> [Task prompt]: Write out, word for word, only the lines from the one containing "M['dark_void'] = mat('unlit_passage', (0.02, 0.018, 0.018), 0.9)" through the final line of the data.

> [Given material]:

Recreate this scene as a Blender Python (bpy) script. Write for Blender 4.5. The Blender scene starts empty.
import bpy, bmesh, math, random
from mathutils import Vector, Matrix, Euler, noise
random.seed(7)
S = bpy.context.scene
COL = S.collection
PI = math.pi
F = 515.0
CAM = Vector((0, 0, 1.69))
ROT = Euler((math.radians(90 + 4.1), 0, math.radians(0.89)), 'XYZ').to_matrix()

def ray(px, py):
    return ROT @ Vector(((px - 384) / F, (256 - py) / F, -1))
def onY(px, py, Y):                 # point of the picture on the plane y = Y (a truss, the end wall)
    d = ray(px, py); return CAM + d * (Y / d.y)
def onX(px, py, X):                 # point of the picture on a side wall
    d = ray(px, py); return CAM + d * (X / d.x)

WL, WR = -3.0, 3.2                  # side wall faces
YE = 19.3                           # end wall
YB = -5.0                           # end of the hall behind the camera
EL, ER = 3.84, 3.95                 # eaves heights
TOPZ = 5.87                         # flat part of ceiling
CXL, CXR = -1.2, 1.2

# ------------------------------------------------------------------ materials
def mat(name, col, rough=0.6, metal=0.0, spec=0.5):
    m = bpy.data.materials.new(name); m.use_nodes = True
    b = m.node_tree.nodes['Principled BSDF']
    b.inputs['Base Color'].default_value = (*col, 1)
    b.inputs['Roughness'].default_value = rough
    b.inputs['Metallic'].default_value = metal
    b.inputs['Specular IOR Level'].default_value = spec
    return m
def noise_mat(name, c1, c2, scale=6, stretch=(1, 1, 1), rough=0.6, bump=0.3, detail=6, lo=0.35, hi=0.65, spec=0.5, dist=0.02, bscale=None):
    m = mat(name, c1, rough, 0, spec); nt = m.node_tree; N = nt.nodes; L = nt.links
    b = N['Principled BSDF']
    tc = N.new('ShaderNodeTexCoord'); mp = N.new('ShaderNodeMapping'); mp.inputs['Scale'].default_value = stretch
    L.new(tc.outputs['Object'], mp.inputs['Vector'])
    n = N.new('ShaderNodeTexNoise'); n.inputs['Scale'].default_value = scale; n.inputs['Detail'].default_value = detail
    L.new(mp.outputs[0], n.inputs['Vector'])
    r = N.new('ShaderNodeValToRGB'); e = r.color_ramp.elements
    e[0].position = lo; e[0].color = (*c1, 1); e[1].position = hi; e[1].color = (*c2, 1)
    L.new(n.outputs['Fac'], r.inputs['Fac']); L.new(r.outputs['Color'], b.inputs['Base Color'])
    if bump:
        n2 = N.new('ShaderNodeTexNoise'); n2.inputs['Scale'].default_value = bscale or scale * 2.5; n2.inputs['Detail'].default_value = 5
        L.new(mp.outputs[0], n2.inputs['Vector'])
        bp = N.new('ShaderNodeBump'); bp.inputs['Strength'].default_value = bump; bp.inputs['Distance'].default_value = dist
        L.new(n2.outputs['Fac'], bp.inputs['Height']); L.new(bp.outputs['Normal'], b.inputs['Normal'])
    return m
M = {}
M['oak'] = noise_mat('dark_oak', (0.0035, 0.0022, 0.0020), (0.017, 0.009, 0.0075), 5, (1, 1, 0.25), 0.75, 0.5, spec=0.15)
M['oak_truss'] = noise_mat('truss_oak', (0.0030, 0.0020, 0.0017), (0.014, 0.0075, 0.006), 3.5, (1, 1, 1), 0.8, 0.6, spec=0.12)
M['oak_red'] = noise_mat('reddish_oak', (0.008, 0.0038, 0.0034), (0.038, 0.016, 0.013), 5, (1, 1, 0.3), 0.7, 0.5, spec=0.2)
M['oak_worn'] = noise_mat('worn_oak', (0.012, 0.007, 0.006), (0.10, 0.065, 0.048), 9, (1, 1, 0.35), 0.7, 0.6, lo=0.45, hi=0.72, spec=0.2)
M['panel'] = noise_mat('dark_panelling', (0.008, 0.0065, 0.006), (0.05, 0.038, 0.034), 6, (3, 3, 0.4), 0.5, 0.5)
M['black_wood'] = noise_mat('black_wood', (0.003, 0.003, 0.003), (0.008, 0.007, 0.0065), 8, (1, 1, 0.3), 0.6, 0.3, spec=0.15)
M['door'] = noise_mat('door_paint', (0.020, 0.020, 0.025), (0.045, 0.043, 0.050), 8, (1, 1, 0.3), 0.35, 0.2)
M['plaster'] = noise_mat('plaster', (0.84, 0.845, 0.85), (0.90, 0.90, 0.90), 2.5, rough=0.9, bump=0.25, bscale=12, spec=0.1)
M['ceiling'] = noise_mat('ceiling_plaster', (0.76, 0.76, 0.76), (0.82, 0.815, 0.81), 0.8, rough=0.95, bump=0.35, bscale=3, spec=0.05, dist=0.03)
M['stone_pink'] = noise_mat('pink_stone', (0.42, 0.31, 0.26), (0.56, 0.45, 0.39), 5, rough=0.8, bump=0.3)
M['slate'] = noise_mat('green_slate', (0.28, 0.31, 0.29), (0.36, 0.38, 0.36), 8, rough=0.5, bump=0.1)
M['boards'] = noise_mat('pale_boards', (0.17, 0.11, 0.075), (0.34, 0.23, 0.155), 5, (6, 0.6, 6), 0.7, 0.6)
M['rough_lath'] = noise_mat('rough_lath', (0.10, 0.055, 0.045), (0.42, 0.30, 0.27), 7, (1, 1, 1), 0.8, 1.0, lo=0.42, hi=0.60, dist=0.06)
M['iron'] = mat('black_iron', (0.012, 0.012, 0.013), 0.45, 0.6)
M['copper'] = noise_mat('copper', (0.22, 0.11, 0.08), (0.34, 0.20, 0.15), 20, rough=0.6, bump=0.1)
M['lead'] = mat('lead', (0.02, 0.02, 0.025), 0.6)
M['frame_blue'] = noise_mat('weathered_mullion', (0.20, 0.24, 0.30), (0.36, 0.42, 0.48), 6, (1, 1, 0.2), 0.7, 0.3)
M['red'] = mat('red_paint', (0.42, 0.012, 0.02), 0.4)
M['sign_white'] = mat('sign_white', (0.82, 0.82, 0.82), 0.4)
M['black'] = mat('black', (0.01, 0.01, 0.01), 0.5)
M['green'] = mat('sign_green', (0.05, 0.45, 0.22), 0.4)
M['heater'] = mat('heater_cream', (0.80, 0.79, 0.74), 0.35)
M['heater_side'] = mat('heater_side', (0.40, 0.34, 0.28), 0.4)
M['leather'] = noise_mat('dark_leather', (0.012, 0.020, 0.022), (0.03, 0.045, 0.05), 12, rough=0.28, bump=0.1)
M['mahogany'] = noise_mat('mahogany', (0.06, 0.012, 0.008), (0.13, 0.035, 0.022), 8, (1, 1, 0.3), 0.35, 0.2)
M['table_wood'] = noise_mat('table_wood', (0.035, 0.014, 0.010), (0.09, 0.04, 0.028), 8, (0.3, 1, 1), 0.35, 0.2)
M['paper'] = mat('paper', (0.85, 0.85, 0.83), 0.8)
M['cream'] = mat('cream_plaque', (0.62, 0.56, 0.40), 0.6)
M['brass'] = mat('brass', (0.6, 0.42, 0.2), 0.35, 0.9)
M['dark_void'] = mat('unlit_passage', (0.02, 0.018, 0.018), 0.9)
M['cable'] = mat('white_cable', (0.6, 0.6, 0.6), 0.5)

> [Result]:
M['dark_void'] = mat('unlit_passage', (0.02, 0.018, 0.018), 0.9)
M['cable'] = mat('white_cable', (0.6, 0.6, 0.6), 0.5)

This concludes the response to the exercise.